## The problem
Copy out each line that has "this" in it.

** Begin Available data **

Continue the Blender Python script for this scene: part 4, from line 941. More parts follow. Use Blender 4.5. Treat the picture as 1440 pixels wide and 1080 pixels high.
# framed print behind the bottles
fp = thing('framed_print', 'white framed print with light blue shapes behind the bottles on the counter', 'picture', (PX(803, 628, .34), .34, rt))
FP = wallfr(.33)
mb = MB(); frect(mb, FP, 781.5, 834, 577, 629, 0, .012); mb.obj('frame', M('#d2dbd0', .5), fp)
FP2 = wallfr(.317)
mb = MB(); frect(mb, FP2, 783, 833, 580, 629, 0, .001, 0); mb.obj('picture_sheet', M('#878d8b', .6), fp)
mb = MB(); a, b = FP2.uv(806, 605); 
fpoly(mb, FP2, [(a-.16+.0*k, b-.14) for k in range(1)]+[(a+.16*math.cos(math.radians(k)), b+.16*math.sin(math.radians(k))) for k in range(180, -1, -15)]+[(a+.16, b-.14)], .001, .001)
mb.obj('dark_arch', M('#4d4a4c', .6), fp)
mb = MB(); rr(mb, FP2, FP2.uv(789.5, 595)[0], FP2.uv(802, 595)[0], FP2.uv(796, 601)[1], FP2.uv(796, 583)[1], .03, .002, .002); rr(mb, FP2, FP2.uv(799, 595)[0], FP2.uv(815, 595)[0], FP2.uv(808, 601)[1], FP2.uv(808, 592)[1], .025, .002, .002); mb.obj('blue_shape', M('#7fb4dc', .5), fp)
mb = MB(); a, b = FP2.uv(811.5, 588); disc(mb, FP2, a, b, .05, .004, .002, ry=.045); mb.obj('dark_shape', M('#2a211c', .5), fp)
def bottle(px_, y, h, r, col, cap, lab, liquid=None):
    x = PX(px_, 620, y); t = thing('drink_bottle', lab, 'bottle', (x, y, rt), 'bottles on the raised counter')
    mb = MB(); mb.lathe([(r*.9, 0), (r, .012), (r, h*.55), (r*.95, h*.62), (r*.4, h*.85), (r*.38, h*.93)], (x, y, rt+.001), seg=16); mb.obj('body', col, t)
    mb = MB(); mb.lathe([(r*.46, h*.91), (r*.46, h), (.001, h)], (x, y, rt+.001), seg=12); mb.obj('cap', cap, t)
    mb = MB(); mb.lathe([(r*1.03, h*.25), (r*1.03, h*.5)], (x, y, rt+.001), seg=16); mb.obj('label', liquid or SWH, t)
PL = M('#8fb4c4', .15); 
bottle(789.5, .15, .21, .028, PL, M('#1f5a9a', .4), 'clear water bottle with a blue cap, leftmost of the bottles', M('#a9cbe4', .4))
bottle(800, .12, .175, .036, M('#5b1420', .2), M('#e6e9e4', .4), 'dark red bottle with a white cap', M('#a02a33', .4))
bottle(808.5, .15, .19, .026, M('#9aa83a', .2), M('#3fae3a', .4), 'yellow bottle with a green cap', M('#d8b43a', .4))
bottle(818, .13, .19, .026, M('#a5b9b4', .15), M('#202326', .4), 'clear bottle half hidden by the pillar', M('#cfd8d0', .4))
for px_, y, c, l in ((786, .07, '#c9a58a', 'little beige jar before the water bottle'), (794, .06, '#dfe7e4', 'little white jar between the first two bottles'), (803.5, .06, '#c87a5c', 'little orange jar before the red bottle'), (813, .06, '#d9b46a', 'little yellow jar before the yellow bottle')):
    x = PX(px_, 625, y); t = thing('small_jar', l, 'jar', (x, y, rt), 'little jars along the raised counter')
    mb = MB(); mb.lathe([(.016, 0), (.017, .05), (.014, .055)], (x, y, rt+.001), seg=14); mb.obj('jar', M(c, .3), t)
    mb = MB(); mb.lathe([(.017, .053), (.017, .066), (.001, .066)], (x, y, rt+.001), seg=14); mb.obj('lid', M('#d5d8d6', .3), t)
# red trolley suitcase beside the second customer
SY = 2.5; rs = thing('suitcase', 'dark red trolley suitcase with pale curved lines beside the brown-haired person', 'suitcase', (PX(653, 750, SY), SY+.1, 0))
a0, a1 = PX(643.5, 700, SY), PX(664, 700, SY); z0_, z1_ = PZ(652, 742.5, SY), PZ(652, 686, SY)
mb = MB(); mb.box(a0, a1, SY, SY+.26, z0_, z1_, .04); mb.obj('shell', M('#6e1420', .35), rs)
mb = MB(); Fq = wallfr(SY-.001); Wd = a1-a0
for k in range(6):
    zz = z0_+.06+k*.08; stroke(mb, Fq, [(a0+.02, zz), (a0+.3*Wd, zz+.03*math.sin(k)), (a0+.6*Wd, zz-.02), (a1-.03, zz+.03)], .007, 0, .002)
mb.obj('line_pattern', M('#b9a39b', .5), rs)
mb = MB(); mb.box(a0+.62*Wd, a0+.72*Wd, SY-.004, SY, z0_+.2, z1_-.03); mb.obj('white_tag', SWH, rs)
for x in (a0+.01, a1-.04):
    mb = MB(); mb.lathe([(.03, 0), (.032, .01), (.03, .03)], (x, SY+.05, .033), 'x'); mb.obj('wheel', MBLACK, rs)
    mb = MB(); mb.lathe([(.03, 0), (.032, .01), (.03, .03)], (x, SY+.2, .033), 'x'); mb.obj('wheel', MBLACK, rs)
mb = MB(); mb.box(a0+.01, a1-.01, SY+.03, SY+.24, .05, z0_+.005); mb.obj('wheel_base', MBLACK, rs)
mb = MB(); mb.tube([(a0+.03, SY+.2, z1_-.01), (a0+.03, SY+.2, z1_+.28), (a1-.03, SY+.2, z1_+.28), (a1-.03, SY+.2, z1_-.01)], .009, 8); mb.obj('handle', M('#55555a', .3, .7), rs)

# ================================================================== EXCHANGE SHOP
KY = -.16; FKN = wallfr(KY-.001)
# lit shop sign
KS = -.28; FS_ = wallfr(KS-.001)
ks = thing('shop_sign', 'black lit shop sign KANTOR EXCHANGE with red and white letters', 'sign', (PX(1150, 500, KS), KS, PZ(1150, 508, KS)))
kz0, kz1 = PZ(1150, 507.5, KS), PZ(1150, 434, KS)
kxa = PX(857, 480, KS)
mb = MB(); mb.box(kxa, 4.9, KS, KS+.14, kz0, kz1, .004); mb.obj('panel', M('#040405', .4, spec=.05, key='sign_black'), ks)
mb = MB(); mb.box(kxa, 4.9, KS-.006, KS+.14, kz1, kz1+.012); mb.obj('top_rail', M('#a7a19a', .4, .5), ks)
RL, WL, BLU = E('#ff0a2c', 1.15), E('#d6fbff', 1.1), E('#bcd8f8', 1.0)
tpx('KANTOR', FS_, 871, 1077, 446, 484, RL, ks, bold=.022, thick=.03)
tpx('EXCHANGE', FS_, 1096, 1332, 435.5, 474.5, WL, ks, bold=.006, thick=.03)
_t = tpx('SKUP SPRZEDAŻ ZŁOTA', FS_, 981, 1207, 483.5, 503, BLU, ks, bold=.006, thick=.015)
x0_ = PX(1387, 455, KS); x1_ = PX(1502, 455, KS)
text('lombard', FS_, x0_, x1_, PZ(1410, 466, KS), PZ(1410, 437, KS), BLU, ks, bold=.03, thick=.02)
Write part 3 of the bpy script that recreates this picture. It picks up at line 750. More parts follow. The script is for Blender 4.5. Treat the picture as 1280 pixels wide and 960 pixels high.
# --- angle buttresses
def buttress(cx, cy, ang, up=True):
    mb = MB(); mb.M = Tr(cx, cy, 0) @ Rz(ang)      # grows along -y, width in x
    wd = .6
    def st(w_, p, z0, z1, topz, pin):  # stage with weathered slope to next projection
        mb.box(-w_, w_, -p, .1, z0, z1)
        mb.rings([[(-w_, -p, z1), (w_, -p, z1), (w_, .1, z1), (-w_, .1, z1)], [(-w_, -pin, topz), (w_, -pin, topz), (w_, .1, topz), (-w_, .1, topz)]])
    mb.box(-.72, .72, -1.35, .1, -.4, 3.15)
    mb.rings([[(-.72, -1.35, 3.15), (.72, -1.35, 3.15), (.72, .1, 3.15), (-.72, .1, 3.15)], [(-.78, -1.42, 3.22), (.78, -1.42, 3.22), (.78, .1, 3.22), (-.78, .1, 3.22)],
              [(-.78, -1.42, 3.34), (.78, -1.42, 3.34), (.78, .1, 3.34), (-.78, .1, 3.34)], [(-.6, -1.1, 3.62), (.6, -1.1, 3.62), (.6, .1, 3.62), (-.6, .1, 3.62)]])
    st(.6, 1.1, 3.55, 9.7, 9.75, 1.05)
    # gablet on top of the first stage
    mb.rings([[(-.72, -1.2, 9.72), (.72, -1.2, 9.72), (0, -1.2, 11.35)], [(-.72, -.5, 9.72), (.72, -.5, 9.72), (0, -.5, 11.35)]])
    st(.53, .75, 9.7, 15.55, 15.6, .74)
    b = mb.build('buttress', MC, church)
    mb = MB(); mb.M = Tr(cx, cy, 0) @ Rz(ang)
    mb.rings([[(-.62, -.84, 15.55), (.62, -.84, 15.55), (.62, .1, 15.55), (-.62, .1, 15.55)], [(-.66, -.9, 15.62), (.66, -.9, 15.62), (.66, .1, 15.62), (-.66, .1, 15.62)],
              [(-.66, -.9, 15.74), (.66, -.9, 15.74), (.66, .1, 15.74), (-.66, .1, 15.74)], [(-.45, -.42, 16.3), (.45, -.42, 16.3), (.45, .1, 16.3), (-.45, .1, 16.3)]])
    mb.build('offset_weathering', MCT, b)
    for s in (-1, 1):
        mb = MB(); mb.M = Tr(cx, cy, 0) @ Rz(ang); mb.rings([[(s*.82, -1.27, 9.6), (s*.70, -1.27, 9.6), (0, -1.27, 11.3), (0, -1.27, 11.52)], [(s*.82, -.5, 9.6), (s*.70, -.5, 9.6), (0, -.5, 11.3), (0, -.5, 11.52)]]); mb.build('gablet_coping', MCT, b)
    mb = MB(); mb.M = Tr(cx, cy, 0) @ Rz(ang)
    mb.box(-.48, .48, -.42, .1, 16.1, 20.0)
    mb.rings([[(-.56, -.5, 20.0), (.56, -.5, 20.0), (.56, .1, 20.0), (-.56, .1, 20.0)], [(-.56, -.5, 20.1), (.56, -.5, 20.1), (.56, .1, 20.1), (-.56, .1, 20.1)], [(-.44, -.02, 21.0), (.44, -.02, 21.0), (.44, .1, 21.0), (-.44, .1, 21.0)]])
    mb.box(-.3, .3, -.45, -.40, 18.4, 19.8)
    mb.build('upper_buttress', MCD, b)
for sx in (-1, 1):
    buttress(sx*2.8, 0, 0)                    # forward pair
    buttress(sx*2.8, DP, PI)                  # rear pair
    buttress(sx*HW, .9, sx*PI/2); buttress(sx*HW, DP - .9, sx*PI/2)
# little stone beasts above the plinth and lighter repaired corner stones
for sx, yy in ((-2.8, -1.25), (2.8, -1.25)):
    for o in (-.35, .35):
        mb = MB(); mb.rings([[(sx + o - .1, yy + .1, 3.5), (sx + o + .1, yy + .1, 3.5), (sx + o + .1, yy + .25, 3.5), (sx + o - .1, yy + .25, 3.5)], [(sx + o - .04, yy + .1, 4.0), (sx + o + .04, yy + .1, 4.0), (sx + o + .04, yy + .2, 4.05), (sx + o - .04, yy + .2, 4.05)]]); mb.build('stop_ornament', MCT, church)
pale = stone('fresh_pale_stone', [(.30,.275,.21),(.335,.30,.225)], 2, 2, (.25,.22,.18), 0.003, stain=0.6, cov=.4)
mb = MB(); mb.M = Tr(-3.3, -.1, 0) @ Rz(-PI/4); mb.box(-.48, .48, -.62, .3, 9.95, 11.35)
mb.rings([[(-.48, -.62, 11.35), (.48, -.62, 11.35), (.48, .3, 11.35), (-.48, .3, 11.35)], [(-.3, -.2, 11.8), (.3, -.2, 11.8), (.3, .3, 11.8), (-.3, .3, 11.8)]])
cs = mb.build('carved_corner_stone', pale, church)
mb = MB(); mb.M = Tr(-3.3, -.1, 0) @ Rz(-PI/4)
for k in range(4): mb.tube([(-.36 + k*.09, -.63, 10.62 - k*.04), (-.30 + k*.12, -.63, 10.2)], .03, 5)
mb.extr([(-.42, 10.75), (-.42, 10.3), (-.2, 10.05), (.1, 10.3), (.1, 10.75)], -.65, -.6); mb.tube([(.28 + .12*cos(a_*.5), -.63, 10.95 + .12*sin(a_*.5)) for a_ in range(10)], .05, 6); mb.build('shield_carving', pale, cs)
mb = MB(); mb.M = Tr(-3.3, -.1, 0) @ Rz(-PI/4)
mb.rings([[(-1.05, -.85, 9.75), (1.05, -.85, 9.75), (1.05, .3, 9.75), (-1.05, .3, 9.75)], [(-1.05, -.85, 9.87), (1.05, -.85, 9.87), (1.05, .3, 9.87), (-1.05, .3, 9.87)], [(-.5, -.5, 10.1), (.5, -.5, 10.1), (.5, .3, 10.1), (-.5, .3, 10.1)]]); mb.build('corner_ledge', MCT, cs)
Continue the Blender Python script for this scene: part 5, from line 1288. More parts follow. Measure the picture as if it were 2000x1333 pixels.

** End Available data **

## Complete output
Continue the Blender Python script for this scene: part 4, from line 941. More parts follow. Use Blender 4.5. Treat the picture as 1440 pixels wide and 1080 pixels high.
Write part 3 of the bpy script that recreates this picture. It picks up at line 750. More parts follow. The script is for Blender 4.5. Treat the picture as 1280 pixels wide and 960 pixels high.
Continue the Blender Python script for this scene: part 5, from line 1288. More parts follow. Measure the picture as if it were 2000x1333 pixels.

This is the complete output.